On The Times story about Corbyn being “too frail” to be Prime Minister…

  • “I think Rachel Sylvester and Alice Thompson who wrote that piece ought to be ashamed of themselves. No wonder British journalism is held in such low esteem throughout Europe. It was a disgraceful thing. It was fake news, it was lies, it was distortions. Jeremy Corbyn is as fit as a fiddle. He’s one of the strongest individuals I’ve ever met. People 20 years younger can’t keep up with him. There’s nothing wrong with Jeremy.”

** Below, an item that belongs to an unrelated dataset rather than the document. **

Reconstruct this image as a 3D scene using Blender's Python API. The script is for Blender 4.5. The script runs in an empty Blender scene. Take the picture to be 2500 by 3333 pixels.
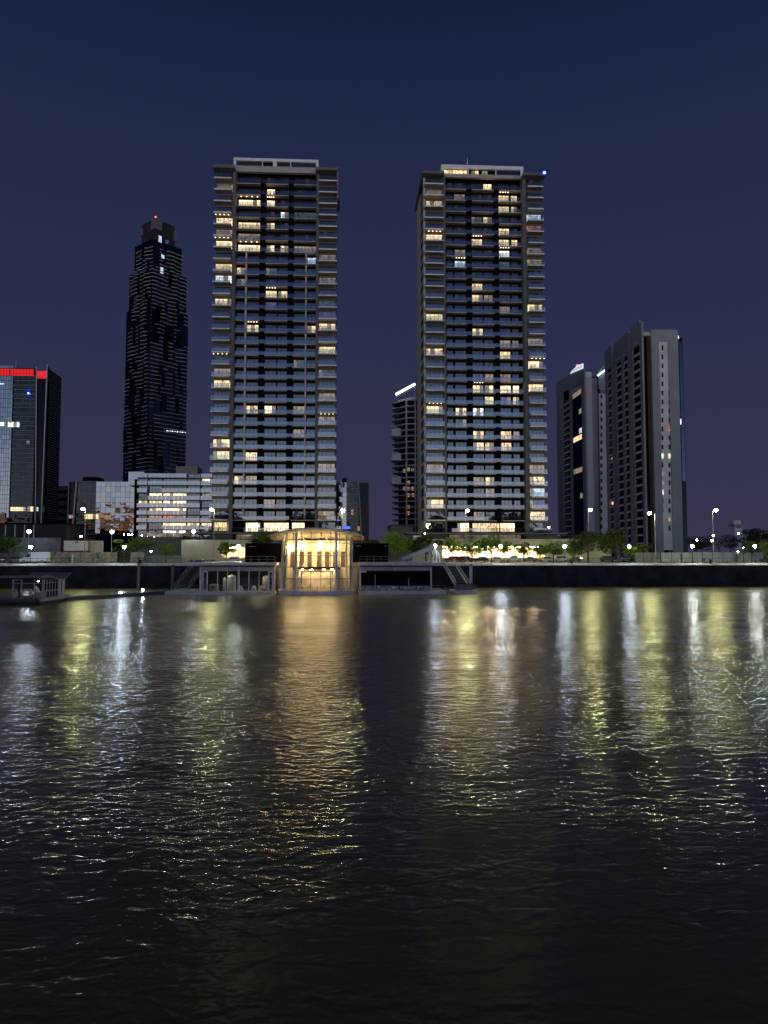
import bpy, math, random
import numpy as np
from mathutils import Vector, Matrix

random.seed(7)
rng = np.random.default_rng(7)
R = math.radians
scene = bpy.context.scene
C = scene.collection

# ------------------------------------------------------------ camera
F, CX, CY = 2350.0, 1250.0, 1666.5          # focal length and centre in photo pixels
YAW, PITCH = R(3.0), math.atan((1811 - 1666.5) / 2350.0)
CAM = Vector((0, 0, 6.7))
cam_d = bpy.data.cameras.new('camera')
cam = bpy.data.objects.new('camera', cam_d)
C.objects.link(cam)
cam.location = CAM
cam.rotation_euler = (math.pi / 2 + PITCH, 0, -YAW)
cam_d.sensor_fit = 'VERTICAL'
cam_d.sensor_height = 36.0
cam_d.lens = 36.0 * F / 3333.0
cam_d.clip_start, cam_d.clip_end = 0.1, 6000
scene.camera = cam
RM = Matrix.Rotation(-YAW, 3, 'Z') @ Matrix.Rotation(math.pi / 2 + PITCH, 3, 'X')

# ------------------------------------------------------------ world: night sky, last western afterglow behind the camera
W = bpy.data.worlds.new('World')
scene.world = W
W.use_nodes = True
nt = W.node_tree
nt.nodes.clear()


def N(tree, typ, **kw):
    n = tree.nodes.new(typ)
    for k, v in kw.items():
        setattr(n, k, v)
    return n


def ramp(tree, stops, src, interp='LINEAR'):
    n = N(tree, 'ShaderNodeValToRGB')
    n.color_ramp.interpolation = interp
    e = n.color_ramp.elements
    while len(e) < len(stops):
        e.new(0.5)
    for el, (p, c) in zip(e, stops):
        el.position = p
        el.color = (*c, 1)
    tree.links.new(src, n.inputs[0])
    return n.outputs[0]


tc = N(nt, 'ShaderNodeTexCoord')
sx = N(nt, 'ShaderNodeSeparateXYZ')
nt.links.new(tc.outputs['Generated'], sx.inputs[0])
east = ramp(nt, [(0.0, (.041, .037, .072)), (.10, (.034, .034, .075)), (.38, (.0205, .0258, .070)), (.50, (.0158, .021, .062)),
                 (.59, (.0112, .0165, .054)), (.66, (.0072, .0117, .042)), (1.0, (.005, .008, .03))], sx.outputs[2])
west = ramp(nt, [(0.0, (.95, .84, .80)), (.07, (.72, .75, .90)), (.16, (.32, .42, .68)), (.30, (.10, .145, .33)),
                 (.46, (.032, .046, .125)), (.7, (.012, .018, .06)), (1.0, (.005, .008, .03))], sx.outputs[2])
mr = N(nt, 'ShaderNodeMapRange', interpolation_type='SMOOTHSTEP')
mr.inputs[1].default_value, mr.inputs[2].default_value = 0.25, -0.75
nt.links.new(sx.outputs[1], mr.inputs[0])
mx = N(nt, 'ShaderNodeMixRGB')
nt.links.new(mr.outputs[0], mx.inputs[0])
nt.links.new(east, mx.inputs[1])
nt.links.new(west, mx.inputs[2])
bg = N(nt, 'ShaderNodeBackground')
nt.links.new(mx.outputs[0], bg.inputs[0])
bg.inputs[1].default_value = 1.0
wo = N(nt, 'ShaderNodeOutputWorld')
nt.links.new(bg.outputs[0], wo.inputs[0])

vs = scene.view_settings
vs.view_transform, vs.look, vs.exposure, vs.gamma, vs.use_curve_mapping = 'Standard', 'None', 0.0, 1.0, False
scene.cycles.max_bounces = 6
scene.cycles.diffuse_bounces = 3
scene.cycles.glossy_bounces = 4
scene.cycles.transparent_max_bounces = 16
scene.cycles.transmission_bounces = 3
scene.cycles.sample_clamp_indirect = 6.0
scene.cycles.sample_clamp_direct = 0.0
scene.cycles.use_denoising = True
scene.cycles.caustics_reflective = True


# ------------------------------------------------------------ helpers
def ray(u, v):
    return RM @ Vector(((u - CX) / F, -(v - CY) / F, -1.0))


def at(u, v, Y):
    """the point on the plane y = Y that is seen at photo pixel (u, v)"""
    d = ray(u, v)
    return CAM + d * (Y / d.y)


def PX(u, Y, v=1811):
    return at(u, v, Y).x


def PZ(v, Y, u=1127):
    return at(u, v, Y).z


def hx(h):
    h = h.lstrip('#')
    return tuple((lambda c: c / 12.92 if c <= .04045 else ((c + .055) / 1.055) ** 2.4)(int(h[i:i + 2], 16) / 255) for i in (0, 2, 4))


def newmat(name):
    m = bpy.data.materials.new(name)
    m.use_nodes = True
    m.node_tree.nodes.clear()
    o = N(m.node_tree, 'ShaderNodeOutputMaterial')
    return m, m.node_tree, o


def pbr(name, col, rough=.7, metal=0.0, var=.25, scale=.6, spec=.5, bump=0.0, streak=False):
    m, t, o = newmat(name)
    b = N(t, 'ShaderNodeBsdfPrincipled')
    b.inputs['Roughness'].default_value = rough
    b.inputs['Metallic'].default_value = metal
    b.inputs['Specular IOR Level'].default_value = spec
    t.links.new(b.outputs[0], o.inputs[0])
    if var:
        c = N(t, 'ShaderNodeTexCoord')
        mp = N(t, 'ShaderNodeMapping')
        mp.inputs['Scale'].default_value = (1, 1, .15) if streak else (1, 1, 1)
        t.links.new(c.outputs['Object'], mp.inputs[0])
        n = N(t, 'ShaderNodeTexNoise')
        n.inputs['Scale'].default_value = scale
        n.inputs['Detail'].default_value = 5
        t.links.new(mp.outputs[0], n.inputs['Vector'])
        lo = tuple(x * (1 - var) for x in col)
        hi = tuple(min(1, x * (1 + var)) for x in col)
        t.links.new(ramp(t, [(.3, lo), (.7, hi)], n.outputs[0]), b.inputs['Base Color'])
        if bump:
            bp = N(t, 'ShaderNodeBump')
            bp.inputs['Strength'].default_value = bump
            t.links.new(n.outputs[0], bp.inputs['Height'])
            t.links.new(bp.outputs[0], b.inputs['Normal'])
    else:
        b.inputs['Base Color'].default_value = (*col, 1)
    return m


def emis(name, col, s):
    m, t, o = newmat(name)
    e = N(t, 'ShaderNodeEmission')
    e.inputs[0].default_value = (*col, 1)
    e.inputs[1].default_value = s
    t.links.new(e.outputs[0], o.inputs[0])
    return m


def litwin(name, col, s, lo=.35, scale=.55):
    """a lit room behind a window: curtains, furniture and bare wall break up the light"""
    m, t, o = newmat(name)
    c = N(t, 'ShaderNodeTexCoord')
    mp = N(t, 'ShaderNodeMapping')
    mp.inputs['Scale'].default_value = (1, 1, .55)
    t.links.new(c.outputs['Object'], mp.inputs[0])
    v = N(t, 'ShaderNodeTexVoronoi')
    v.distance = 'CHEBYCHEV'
    v.inputs['Scale'].default_value = scale * 1.7
    t.links.new(mp.outputs[0], v.inputs['Vector'])
    n = N(t, 'ShaderNodeTexNoise')
    n.inputs['Scale'].default_value = scale * 3.2
    n.inputs['Detail'].default_value = 3
    t.links.new(mp.outputs[0], n.inputs['Vector'])
    sp = N(t, 'ShaderNodeSeparateColor')
    t.links.new(v.outputs['Color'], sp.inputs[0])
    a = N(t, 'ShaderNodeMath', operation='MULTIPLY')
    t.links.new(ramp(t, [(.0, (.55,) * 3), (.6, (1,) * 3)], sp.outputs[0]), a.inputs[0])
    t.links.new(ramp(t, [(.36, (lo,) * 3), (.47, (1,) * 3)], n.outputs[0]), a.inputs[1])
    b = N(t, 'ShaderNodeMath', operation='MULTIPLY')
    t.links.new(a.outputs[0], b.inputs[0])
    b.inputs[1].default_value = s
    e = N(t, 'ShaderNodeEmission')
    e.inputs[0].default_value = (*col, 1)
    t.links.new(b.outputs[0], e.inputs[1])
    g = N(t, 'ShaderNodeBsdfGlossy')
    g.inputs['Color'].default_value = (.12, .12, .13, 1)
    g.inputs['Roughness'].default_value = .03
    ad = N(t, 'ShaderNodeAddShader')
    t.links.new(e.outputs[0], ad.inputs[0])
    t.links.new(g.outputs[0], ad.inputs[1])
    t.links.new(ad.outputs[0], o.inputs[0])
    return m


def glassy(name, dark, refl, fac, rough=.03, wob=.004, wscale=.5):
    """opaque window glass: dark room behind, mirror of the sky in front, slightly wavy"""
    m, t, o = newmat(name)
    d = N(t, 'ShaderNodeBsdfDiffuse')
    d.inputs[0].default_value = (*dark, 1)
    g = N(t, 'ShaderNodeBsdfGlossy')
    g.inputs[0].default_value = (*refl, 1)
    g.inputs['Roughness'].default_value = rough
    c = N(t, 'ShaderNodeTexCoord')
    n = N(t, 'ShaderNodeTexNoise')
    n.inputs['Scale'].default_value = wscale
    t.links.new(c.outputs['Object'], n.inputs['Vector'])
    bp = N(t, 'ShaderNodeBump')
    bp.inputs['Strength'].default_value = 1.0
    bp.inputs['Distance'].default_value = wob * 8
    t.links.new(n.outputs[0], bp.inputs['Height'])
    t.links.new(bp.outputs[0], g.inputs['Normal'])
    mx = N(t, 'ShaderNodeMixShader')
    mx.inputs[0].default_value = fac
    t.links.new(d.outputs[0], mx.inputs[1])
    t.links.new(g.outputs[0], mx.inputs[2])
    t.links.new(mx.outputs[0], o.inputs[0])
    return m


def clearglass(name, tint, fac, rough=.02):
    m, t, o = newmat(name)
    a = N(t, 'ShaderNodeBsdfTransparent')
    a.inputs[0].default_value = (*tint, 1)
    g = N(t, 'ShaderNodeBsdfGlossy')
    g.inputs[0].default_value = (.9, .95, 1, 1)
    g.inputs['Roughness'].default_value = rough
    mx = N(t, 'ShaderNodeMixShader')
    mx.inputs[0].default_value = fac
    t.links.new(a.outputs[0], mx.inputs[1])
    t.links.new(g.outputs[0], mx.inputs[2])
    t.links.new(mx.outputs[0], o.inputs[0])
    return m


def base_of(p):
    v = Vector((0, 0, 0))
    while p:
        v += p.location
        p = p.parent
    return v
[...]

  • They were quoting anonymous senior civil servants. “Oh, I could do that… I’m not a journalist but I can easily do a piece about you saying anonymous individuals in the BBC said this or said that. Anyone can do that.”
  • So you don’t believe that civil servants have been saying these things? “I don’t believe so. I don’t believe them at all. It’s the Murdoch press, of course they’re going to attack and try to undermine Jeremy.”
  • On whether Corbyn will step down this year: “Absolutely not. It’s fake news. Jeremy is a strong leader and people should stop putting him under pressure. Even from comrades of the left, Paul Mason, who seems to have lost his marbles.”